No terreno, a Igreja católica mantém vias comunicantes onde o resto falha. Mesmo e situação minoritária, as lideranças católicas locais têm a legitimidade das relações concretas, capazes, como se regista na história, de atuar entre beligerantes para salvaguardar vidas humanas, sem que isso comprometa tomadas de posição.

O Papa decidiu enviar dois emissários à Ucrânia, que o representam diretamente. Os cardeais Konrad Krajewski e Michael Czerny. O polaco Krajewski é o responsável pela ação caritativa da cidade do Vaticano. Czerny, jesuíta canadiano, do dicastério para o Serviço do Desenvolvimento Humano, é o homem do Papa para as migrações e refugiados. O Papa entra assim na diplomacia dos corredores humanitários e da ação pragmática para salvar vidas.
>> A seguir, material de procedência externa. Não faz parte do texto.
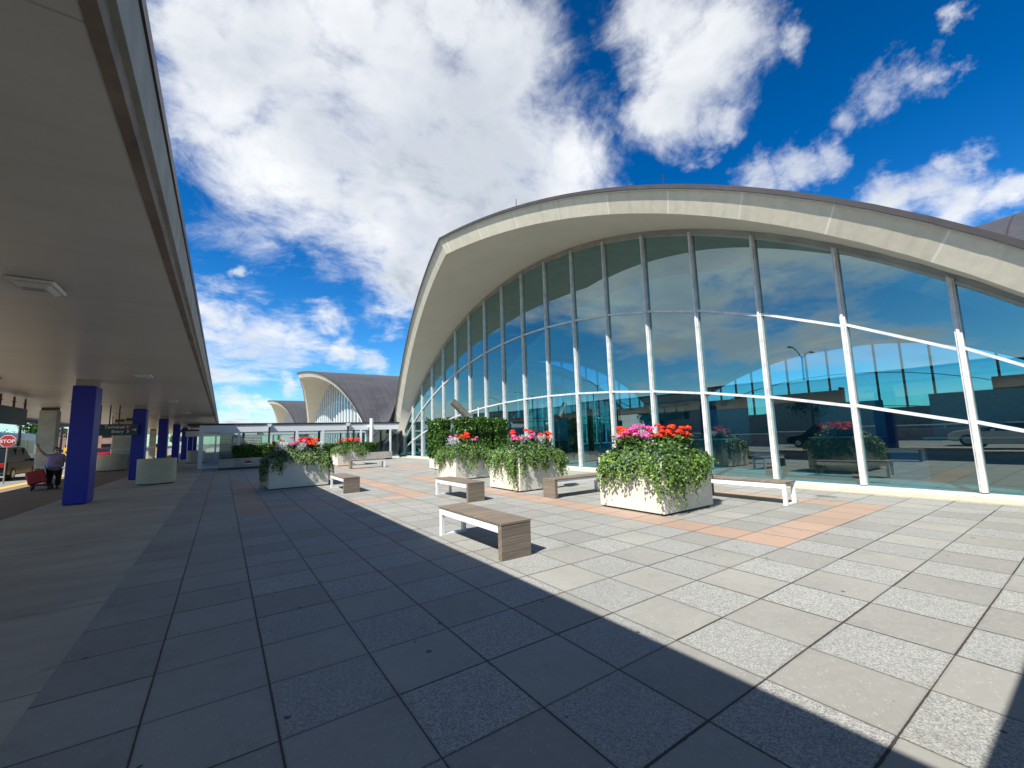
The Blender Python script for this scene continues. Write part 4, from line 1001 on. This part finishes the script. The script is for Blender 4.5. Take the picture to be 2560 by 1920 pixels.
mb.build('rail_posts', M_lens, BR)
def bldg(label, x0, x1, y0, y1, h, mat, cols_, rows, name='distant_building'):
    T = thing(name, label, 'building', ((x0+x1)/2, (y0+y1)/2, -.17)); a, b = (x1-x0)/2, (y1-y0)/2
    MB().box(-a, a, -b, b, 0, h).build('walls', mat, T); MB().box(-a-.3, a+.3, -b-.3, b+.3, h, h+.4).build('roof', M_brown, T)
    for i in range(cols_):
        for j in range(rows):
            x = -a+(i+.5)*2*a/cols_; z = (j+.55)*h/rows; MB().box(x-a/cols_*.55, x+a/cols_*.55, -b-.06, -b+.02, z-h/rows*.22, z+h/rows*.22).build('window', M_carglass, T)
bldg('tan brick building in the distance between the first two blue columns', -40, -22, 165, 180, 6.5, M_tan, 5, 2)
bldg('pale low building in the distance left of the nearest blue column', -75, -44, 190, 205, 5, M_curbstone, 8, 1)
bldg('long grey building across the road, mirrored in the glass', -70, -58, -40, 60, 6, M_conc, 3, 2)
# distant trees
def tree(x, y, h, seed, label, pal=HED):
    r = np.random.default_rng(seed); T = thing('tree', label, 'tree', (x, y, -.17), group='distant trees beyond the road')
    mb = MB(); mb.cyl((0,0,0), (0,0,h*.5), h*.035, h*.02, n=8)
    for k in range(5): a = k*1.3; mb.cyl((0,0,h*(.25+.05*k)), (math.cos(a)*h*.2, math.sin(a)*h*.2, h*(.55+.05*k)), h*.014, h*.006, n=5)
    mb.build('trunk', M_bark, T)
    n_ = 1600; cl = r.normal(0,1,(26,3)); cl /= np.linalg.norm(cl,axis=1,keepdims=True); cl *= r.uniform(.3,1,(26,1)); cl = cl*np.array([h*.34,h*.34,h*.3])+np.array([0,0,h*.62])
    P = cl[r.integers(0,26,n_)]+r.normal(0,1,(n_,3))*h*.07; leaf_obj('crown', P, r.normal(0,1,(n_,3))+np.array([0,0,.4]), r.normal(0,1,(n_,3)), r.uniform(.5,1.2,n_)*h*.055, pick(pal, n_, .3), M_leaf, T, 'round', .4)
tp = [(-31,128,8.5,'largest bushy tree right of the dark street lamp'),(-38,132,6,'tree left of the largest bushy tree'),(-48,140,7,'tree behind the coach roof line'),(-58,120,7.5,'tree far left beyond the barrier'),(-30,95,4.5,'small tree past the chevron signs'),(-20,150,5,'tree beside the tan brick building'),(-14,190,6,'tree seen between the second and third blue columns'),(-60,30,8,'tree across the road opposite the plaza'),(-64,5,9,'tree across the road behind the viewer'),(-55,60,7,'tree across the road beyond the long grey building')]
for i, (x, y, h, lab) in enumerate(tp): tree(x, y, h, 20+i, lab)
yv = thing('van', 'small yellow van far along the road behind the third blue column', 'van', (-9.6, 100, -.15)); MB().box(-.95,.95,-2.2,2.2,.4,2.1).build('body', M_yellow, yv, bevel=.15); MB().box(-.8,.8,-2.215,-2.19,1.3,1.9).build('rear_window', M_carglass, yv)
for s_ in (-1,1):
    for yy in (-1.4,1.4): MB().cyl((s_*.75,yy,.35),(s_*.97,yy,.35),.35,n=16).build('wheel', M_rub, yv)

# ---------------------------------------------------------------- people
def skin_body(name, verts, edges, mat, parent, sub=2):
    me = bpy.data.meshes.new(name); me.from_pydata([v[:3] for v in verts], edges, []); me.update()
    o = bpy.data.objects.new(name, me); col.objects.link(o); o.parent = parent
    o.modifiers.new('skin', 'SKIN')
    for i, v in enumerate(verts):
        s_ = me.skin_vertices[0].data[i]; rr = v[3] if not isinstance(v[3], tuple) else v[3]
        s_.radius = rr if isinstance(rr, tuple) else (rr, rr); s_.use_root = (i == 0)
    sb = o.modifiers.new('sub', 'SUBSURF'); sb.levels = sub; sb.render_levels = sub
    me.materials.append(mat)
    for q in me.polygons: q.use_smooth = True
    return o
def hand(verts, edges, wrist, tip_dir, side_dir, length=.17, curl=.3):
    """palm + five chains appended to an existing skeleton"""
    w_ = wrist; wp = Vector(verts[w_][:3]); t = Vector(tip_dir).normalized(); s_ = Vector(side_dir).normalized(); nrm = t.cross(s_)
    pi_ = len(verts); p = wp+t*length*.42; verts.append((*p, .028)); edges.append((w_, pi_))
    for k in range(4):
        off = s_*(-.03+.02*k); ln = length*(.42, .50, .52, .45)[3-k]
        a = p+off+t*.012; b = a+t*ln*.5+s_*(-.012+.008*k); c = b+t*ln*.45-nrm*curl*.03
        i = len(verts); verts += [(*a, .0105), (*b, .009), (*c, .007)]; edges += [(pi_, i), (i, i+1), (i+1, i+2)]
    a = wp+t*length*.2+s_*.038; b = a+t*.035+s_*.028; i = len(verts); verts += [(*a, .012), (*b, .009)]; edges += [(w_, i), (i, i+1)]
def person(label, x, y, rz, pose):
    T = thing('person', label, 'person', (x, y, -.004), rz)
    return T
# woman waving, seen from the front-left
WP = person('woman in a lilac top with raised arm and pale face mask, beside the luggage cart', -5.2, 23.1, R(12), None)
V = [(0,0,.82,(.19,.14)),(0,0,.98,(.185,.15)),(0,0,1.14,(.17,.13)),(0,.0,1.25,(.12,.09)),(0,0,1.31,(.055,.055)),(0,-.01,1.37,.055),
     (-.17,0,1.22,.065),(-.30,-.03,1.29,.048),(-.40,-.05,1.42,.038),(-.47,-.08,1.56,.026),
     (.17,0,1.22,.065),(.27,-.04,1.04,.048),(.23,-.16,.98,.036),(.12,-.24,.98,.026),
     (-.10,0,.74,(.10,.10)),(-.11,0,.42,.062),(-.11,.02,.09,.042),(-.11,-.12,.04,.035),
     (.10,0,.74,(.10,.10)),(.11,.01,.42,.062),(.11,.03,.09,.042),(.11,-.11,.04,.035)]
E_ = [(0,1),(1,2),(2,3),(3,4),(4,5),(3,6),(6,7),(7,8),(8,9),(3,10),(10,11),(11,12),(12,13),(0,14),(14,15),(15,16),(16,17),(0,18),(18,19),(19,20),(20,21)]
hand(V, E_, 9, (-.25,-.05,1), (1,.2,.2)); hand(V, E_, 13, (-.8,-.4,0), (0,0,1), curl=1)
skin_body('body', V, E_, M_skin, WP)
def cloth(name, verts, edges, mat, par): return skin_body(name, verts, edges, mat, par, 2)
cloth('shirt', [(0,0,.72,(.26,.21)),(0,0,.94,(.27,.23)),(0,0,1.12,(.24,.19)),(0,0,1.245,(.14,.105)),(-.17,0,1.225,.083),(-.27,-.02,1.265,.072),(.17,0,1.225,.083),(.25,-.03,1.10,.072)], [(0,1),(1,2),(2,3),(3,4),(4,5),(3,6),(6,7)], M_purple, WP)
cloth('trousers', [(0,0,.80,(.23,.18)),(-.10,0,.70,(.15,.15)),(-.115,0,.42,.09),(-.115,.02,.08,.075),(.10,0,.70,(.13,.13)),(.115,.01,.42,.09),(.115,.03,.08,.075)], [(0,1),(1,2),(2,3),(0,4),(4,5),(5,6)], M_cloth, WP)
for s_ in (-1,1): MB().sphere((s_*.11,-.06,.035), .06, sq=(.85,2.0,.6)).build('shoe', M_black, WP, smooth=True)
def head(par, z, mask=True, y0=-.01, hair=M_hair):
    mb = MB(); nu, nv = 28, 20; V = []; F = []
    for j in range(nv+1):
        for i in range(nu):
            a = math.pi*j/nv; b = 2*math.pi*i/nu; sx = math.sin(a)*math.cos(b); sy = math.sin(a)*math.sin(b); cz = math.cos(a)
            rx, ry, rz_ = .076, .095, .115
            if cz < 0: rx *= 1+cz*.28; ry *= 1+cz*.15
            x_, y_, z_ = sx*rx, sy*ry, cz*rz_
            if sy < -.3 and abs(x_) < .022 and -.045 < z_ < .02: y_ -= .02*(1-abs(x_)/.022)*(1 if z_ < -.01 else .4)      # nose
            if sy < -.4 and abs(z_+.006-.012) < .02 and .014 < abs(x_) < .048: y_ += .008                                 # eye sockets
            V.append((x_, y_+y0, z_+z))
    for j in range(nv):
        for i in range(nu): F.append((j*nu+i, (j+1)*nu+i, (j+1)*nu+(i+1)%nu, j*nu+(i+1)%nu))
    h = MB().add(V, F).build('head', M_skin, par, smooth=True)
    for s_ in (-1,1):
        MB().sphere((s_*.031, y0-.076, z+.008), .013).build('eye', M_white, h, smooth=True); MB().sphere((s_*.031, y0-.087, z+.008), .006).build('pupil', M_black, h, smooth=True); MB().sphere((s_*.079, y0+.01, z-.005), .028, sq=(.35,.7,1)).build('ear', M_skin, h, smooth=True)
    MB().box(-.024,.024,y0-.088,y0-.08,z-.060,z-.052).build('mouth', M_tail, h, bevel=.003)
    mb = MB(); V = []; F = []
    for j in range(13):
        for i in range(24):
            a = math.pi*.62*j/12; b = 2*math.pi*i/24; back_ = math.sin(b) > -.35 or a < .9; k = 1.0 if back_ else .80
            V.append((math.sin(a)*math.cos(b)*.090*k, math.sin(a)*math.sin(b)*.110*k+y0+.008, math.cos(a)*.128+z+.004))
    for j in range(12):
        for i in range(24): F.append((j*24+i,(j+1)*24+i,(j+1)*24+(i+1)%24,j*24+(i+1)%24))
    MB().add(V, F).build('hair', hair, par, smooth=True)
    if mask:
        MB().sphere((0, y0-.04, z-.045), .062, sq=(1.05,1.05,.85)).build('face_mask', M_lens, par, smooth=True)
head(WP, 1.425)
# luggage cart and bags
LC = thing('luggage_cart', 'black low luggage cart under the red suitcase', 'luggage cart', (-5.45, 23.0, -.004), R(10))
mb = MB(); mb.box(-.28,.28,-.4,.4,.16,.2); mb.build('deck', M_black, LC); mb = MB()
for x in (-.25,.25): mb.cyl((x,.4,.2),(x,.46,.95),.015,n=8)
mb.cyl((-.25,.46,.95),(.25,.46,.95),.015,n=8); mb.build('handle', M_lens, LC)
for x in (-.24,.24):
    for y in (-.33,.33): MB().cyl((x-.02,y,.07),(x+.02,y,.07),.07,n=14).build('wheel', M_rub, LC)
SU = thing('suitcase', 'red hard suitcase leaning on the black luggage cart', 'suitcase', (-5.5, 22.85, .24), R(10)); s_ = MB().box(-.27,.2,-.16,.14,0,.5).build('shell', M_red, SU, bevel=.05); s_.rotation_euler = (0, R(-14), 0)
for z in (.12,.25,.38): b3 = MB().box(-.275,-.268,-.13,.11,z-.012,z+.012).build('rib', M_carred, SU); b3.rotation_euler = (0, R(-14), 0)
MB().box(-.16,-.02,-.02,.02,.5,.54).build('grip', M_black, SU)
BG = thing('bag', 'teal bag stacked on top beside the woman\'s hip', 'bag', (-5.33, 23.2, .72), 0.); MB().sphere((0,0,.13), .2, sq=(.9,.7,.85)).build('pouch', simple('teal_bag', (.01,.16,.22), .6), BG, smooth=True)
mb = MB()
for k in range(8): a = math.pi*k/8; b = math.pi*(k+1)/8; mb.cyl((.1*math.cos(a),0,.26+.1*math.sin(a)),(.1*math.cos(b),0,.26+.1*math.sin(b)),.01,n=6)
mb.build('strap', M_black, BG)
# far pedestrian
PP = person('distant person in white shirt and red shorts walking by the roadside', -7.55, 54.3, R(30), None)
V2 = [(0,0,.95,(.14,.10)),(0,0,1.15,(.14,.10)),(0,0,1.38,(.15,.10)),(0,0,1.48,.055),(0,-.01,1.54,.055),(-.19,0,1.42,.055),(-.25,.05,1.16,.042),(-.24,-.05,.93,.028),(.19,0,1.42,.055),(.25,-.05,1.16,.042),(.23,-.16,.95,.028),(-.09,0,.88,.09),(-.1,.12,.48,.06),(-.1,.28,.1,.04),(-.1,.18,.05,.035),(.09,0,.88,.09),(.1,-.14,.48,.06),(.1,-.16,.08,.04),(.1,-.28,.05,.035)]
E2 = [(0,1),(1,2),(2,3),(3,4),(2,5),(5,6),(6,7),(2,8),(8,9),(9,10),(0,11),(11,12),(12,13),(13,14),(0,15),(15,16),(16,17),(17,18)]
hand(V2, E2, 7, (0,-.1,-1), (0,1,0)); hand(V2, E2, 10, (0,-.3,-1), (0,1,0)); skin_body('body', V2, E2, M_skin, PP)
cloth('shirt', [(0,0,.93,(.18,.14)),(0,0,1.15,(.18,.14)),(0,0,1.38,(.19,.135)),(-.2,0,1.42,.075),(-.245,.04,1.22,.065),(.2,0,1.42,.075),(.245,-.04,1.22,.065)], [(0,1),(1,2),(2,3),(3,4),(2,5),(5,6)], M_carwhite, PP)
cloth('shorts', [(0,0,.94,(.17,.13)),(-.1,0,.82,.115),(-.105,.08,.58,.10),(.1,0,.82,.115),(.105,-.09,.58,.10)], [(0,1),(1,2),(0,3),(3,4)], M_carred, PP)
head(PP, 1.64, False)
A contenção de Francisco nas palavras ditas sobre o conflito vai, entretanto, caindo diante das evidências. Até agora, denunciava a guerra, pedia o silêncio das armas, mas evitava acusar diretamente Putin. Este domingo fê-lo sem equívocos. Lamentou os “rios de sangue e lágrimas” e clarificou que “esta não é apenas uma operação militar”, como insinua o presidente russo, “mas uma guerra que semeia morte, destruição e miséria''.

Entre as intenções do pontificado, Francisco tinha inscrita uma visita ao patriarca de Moscovo. Esta crise terá comprometido definitivamente essa hipótese, a menos que o Papa consiga garantir que uma ida a Moscovo contribuirá para calar as armas durante muito tempo. Neste caso, Bergoglio sujeitar-se-ia até às críticas internacionais, como aconteceu noutros casos – Myanmar, por exemplo.